DATA LINES –
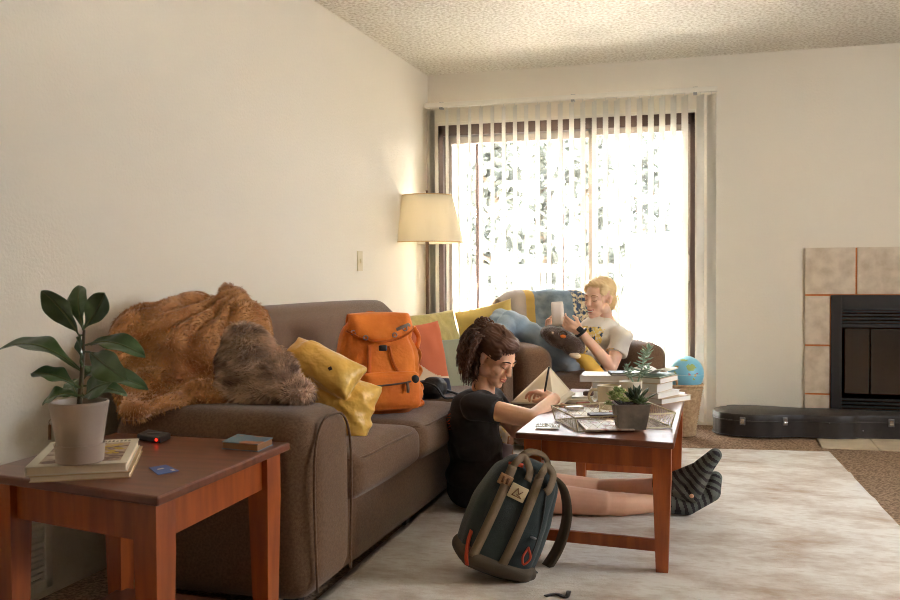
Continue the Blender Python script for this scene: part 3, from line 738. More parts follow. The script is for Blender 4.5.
# small black bag beside it
p0 = aZ(431, 398, .43)+V((-.02, .05, 0))
cb_ = thing('camera_bag', 'small black bag with a thin strap on the sofa seat beside the orange backpack', 'bag', p0)
b = NB(); rbox(b, (0, 0, .042), (.15, .11, .085), .035, n=8, puff=(.005, .005, .01)); put('body', b, mat('black_nylon', (36, 32, 30), .55, bump=(60, .3)), cb_)
b = NB(); tube(b, [(-.06, -.03, .03), (-.03, -.09, .075), (.05, -.08, .06), (.09, -.06, .005), (.14, -.0, .005), (.13, .05, .006), (.06, .04, .03)], .006, 6, k=5); put('strap', b, blk, cb_)

# ================================================================== GREEN DAYPACK ON THE RUG
tm = mat('dark_teal_canvas', (46, 58, 56), .8, var=(10, (38, 48, 48), .35, .65), bump=(300, .4, .003), sheen=.15)
olv = mat('olive_base_canvas', (84, 70, 52), .8, bump=(300, .3, .003)); tau = mat('taupe_webbing', (118, 98, 74), .8, bump=(260, .5, .002)); redo = mat('orange_red_cord', (186, 62, 24), .6)
xa = V((.90, .43, 0)).normalized(); za = V((.37, .16, 1)).normalized(); ya = za.cross(xa).normalized(); xa = ya.cross(za).normalized()
g0 = aZ(483, 583, .01)+V((0, .09, .022))
GM = frame(xa, ya, za, g0)
gb = thing('backpack', 'dark green backpack with taupe straps leaning on the rug against the table leg', 'backpack', g0, rot=GM.to_euler())
GH = .375
def gbag(p, u):
    t = (p.z+GH/2)/GH; s = 1-.22*max(0, t-.55)/.45; p.x *= s; p.y *= 1-.28*t+.05*math.sin(t*PI)
    p += V((u.x, u.y, 0))*.005*fnoise(p, 11)
    if t > .8: p.z -= .03*abs(u.y)*(u.y > 0)*(t-.8)/.2
    return p
b = NB(); rbox(b, (0, 0, GH/2), (.25, .19, GH), .055, n=20, puff=(.012, .028, .015), fn=gbag); body = put('body', b, tm, gb)
b = NB(); rbox(b, (0, 0, .036), (.258, .196, .082), .04, n=14, puff=(.014, .022, 0)); put('base_panel', b, olv, gb)
def gy(x, z, off=0): t = z/GH; u = min(1, abs(x)/.125); return -(.095*(1-.28*t+.05*math.sin(t*PI))+.026*(1-u*u)*(1-(2*t-1)**2)+.001)-off
for x0, x1 in ((-.10, -.078), (.0, .018)):
    b = NB(); ribbon(b, [(x0+(x1-x0)*k/5, gy(x0+(x1-x0)*k/5, .04+.06*k, .006), .04+.063*k) for k in range(6)], .030, .004, (0, -1, 0)); put('webbing_strap', b, tau, gb)
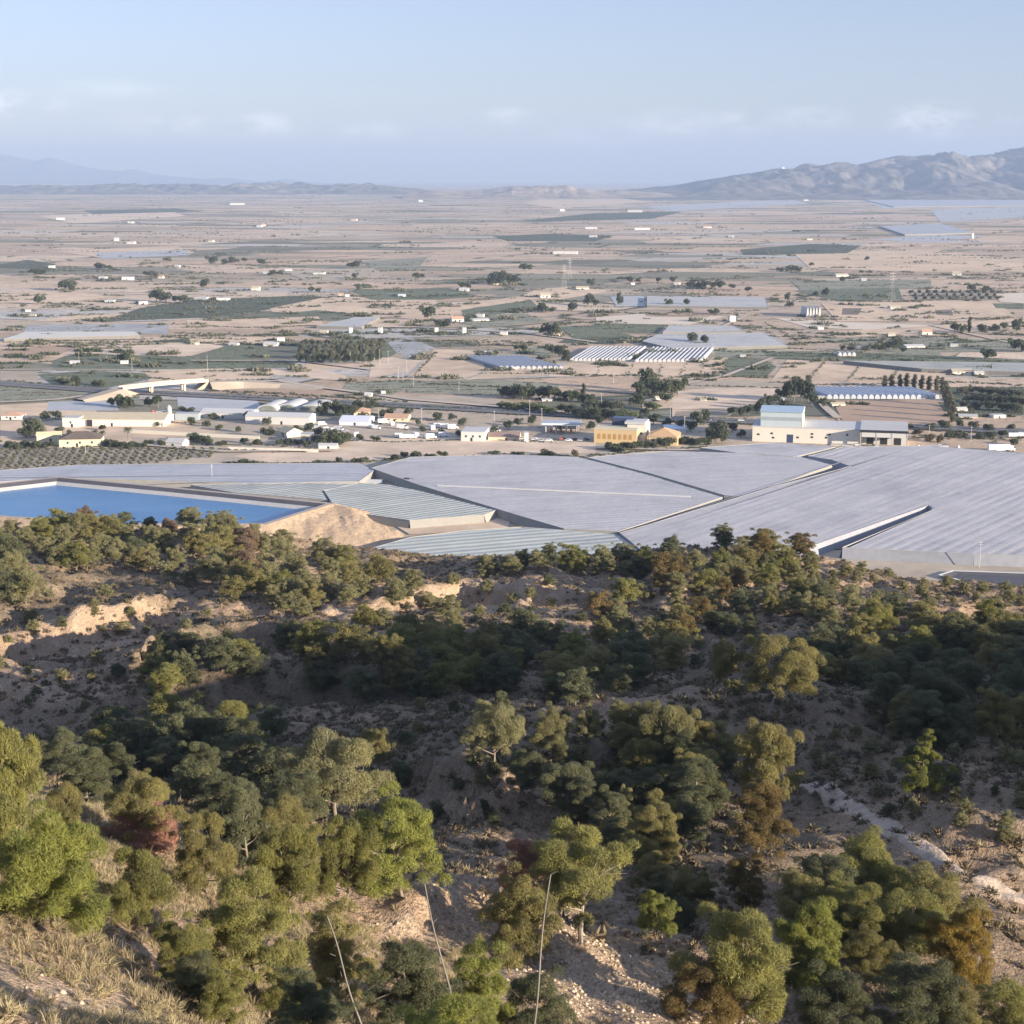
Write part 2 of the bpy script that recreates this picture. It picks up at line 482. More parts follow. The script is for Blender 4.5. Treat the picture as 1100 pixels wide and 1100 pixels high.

STATED EXERCISE – Using the material above, set down every line exactly, but skip the pictures.

THE SOLUTION –
Continue the Blender Python script for this scene: part 3, from line 738. More parts follow. The script is for Blender 4.5.
# small black bag beside it
p0 = aZ(431, 398, .43)+V((-.02, .05, 0))
cb_ = thing('camera_bag', 'small black bag with a thin strap on the sofa seat beside the orange backpack', 'bag', p0)
b = NB(); rbox(b, (0, 0, .042), (.15, .11, .085), .035, n=8, puff=(.005, .005, .01)); put('body', b, mat('black_nylon', (36, 32, 30), .55, bump=(60, .3)), cb_)
b = NB(); tube(b, [(-.06, -.03, .03), (-.03, -.09, .075), (.05, -.08, .06), (.09, -.06, .005), (.14, -.0, .005), (.13, .05, .006), (.06, .04, .03)], .006, 6, k=5); put('strap', b, blk, cb_)

# ================================================================== GREEN DAYPACK ON THE RUG
tm = mat('dark_teal_canvas', (46, 58, 56), .8, var=(10, (38, 48, 48), .35, .65), bump=(300, .4, .003), sheen=.15)
olv = mat('olive_base_canvas', (84, 70, 52), .8, bump=(300, .3, .003)); tau = mat('taupe_webbing', (118, 98, 74), .8, bump=(260, .5, .002)); redo = mat('orange_red_cord', (186, 62, 24), .6)
xa = V((.90, .43, 0)).normalized(); za = V((.37, .16, 1)).normalized(); ya = za.cross(xa).normalized(); xa = ya.cross(za).normalized()
g0 = aZ(483, 583, .01)+V((0, .09, .022))
GM = frame(xa, ya, za, g0)
gb = thing('backpack', 'dark green backpack with taupe straps leaning on the rug against the table leg', 'backpack', g0, rot=GM.to_euler())
GH = .375
def gbag(p, u):
    t = (p.z+GH/2)/GH; s = 1-.22*max(0, t-.55)/.45; p.x *= s; p.y *= 1-.28*t+.05*math.sin(t*PI)
    p += V((u.x, u.y, 0))*.005*fnoise(p, 11)
    if t > .8: p.z -= .03*abs(u.y)*(u.y > 0)*(t-.8)/.2
    return p
b = NB(); rbox(b, (0, 0, GH/2), (.25, .19, GH), .055, n=20, puff=(.012, .028, .015), fn=gbag); body = put('body', b, tm, gb)
b = NB(); rbox(b, (0, 0, .036), (.258, .196, .082), .04, n=14, puff=(.014, .022, 0)); put('base_panel', b, olv, gb)
def gy(x, z, off=0): t = z/GH; u = min(1, abs(x)/.125); return -(.095*(1-.28*t+.05*math.sin(t*PI))+.026*(1-u*u)*(1-(2*t-1)**2)+.001)-off
for x0, x1 in ((-.10, -.078), (.0, .018)):
    b = NB(); ribbon(b, [(x0+(x1-x0)*k/5, gy(x0+(x1-x0)*k/5, .04+.06*k, .006), .04+.063*k) for k in range(6)], .030, .004, (0, -1, 0)); put('webbing_strap', b, tau, gb)
Write part 2 of the bpy script that recreates this picture. It picks up at line 482. More parts follow. The script is for Blender 4.5. Treat the picture as 1100 pixels wide and 1100 pixels high.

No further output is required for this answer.